Previously, Nigeria’s foreign exchange reserves dipped by $342.97 million to $36.53 billion in nine days, according to data from the Central Bank of Nigeria.

The decline in the country’s foreign exchange reserves comes amid the recent sale of $876.26 million to meet demands from importers and other users through the Retail Dutch Auction System.

Additionally, Nigeria’s first-ever foreign-currency domestic bond has secured $900 million in subscriptions.

Meanwhile, activities in the money market last week showed that overnight (OVN) rate inched higher by 7bps w/w to 31.7 percent despite the inflow from OMO maturities (N35.20 billion).

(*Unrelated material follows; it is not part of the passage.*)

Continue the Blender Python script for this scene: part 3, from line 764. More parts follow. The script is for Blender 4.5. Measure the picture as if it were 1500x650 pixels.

Consequently, the average liquidity position remained positive, closing at a net long position of N612.68 billion (vs net long position of N198.32 billion in the previous week).

Trading in the Treasury bills secondary market was bearish this week following profit-taking activities on short- and long-dated bills. Thus, the average yield across all instruments expanded by 79bps to 21.6 percent.

Across the market segments, the average yield expanded by 62bps to 20.3 percent at the NTB segment and increased by 92bps to 23.6 percent at the OMO segment. At the NTB auction, the DMO offered maturing bills worth N161.88 billion – N6.78 billion for the 91-day, N4.92 billion for the 182-day and N150.18 billion for the 364-day bills.

The subscription level settled lower at N563.17 billion (previous auction: N1.13 trillion), with a bid-to-offer ratio of 3.5x recorded.

The auction closed with the DMO allotting instruments worth NGN161.88 billion – N10.84 billion for the 91-day, N2.52 billion for the 182-day, and N148.52 billion for the 364-day papers – at respective stop rates of 16.63 percent (previous: 17.00%), 17.00 percent (previous: 18.94%) and 18.59 percent (previous: 18.94%).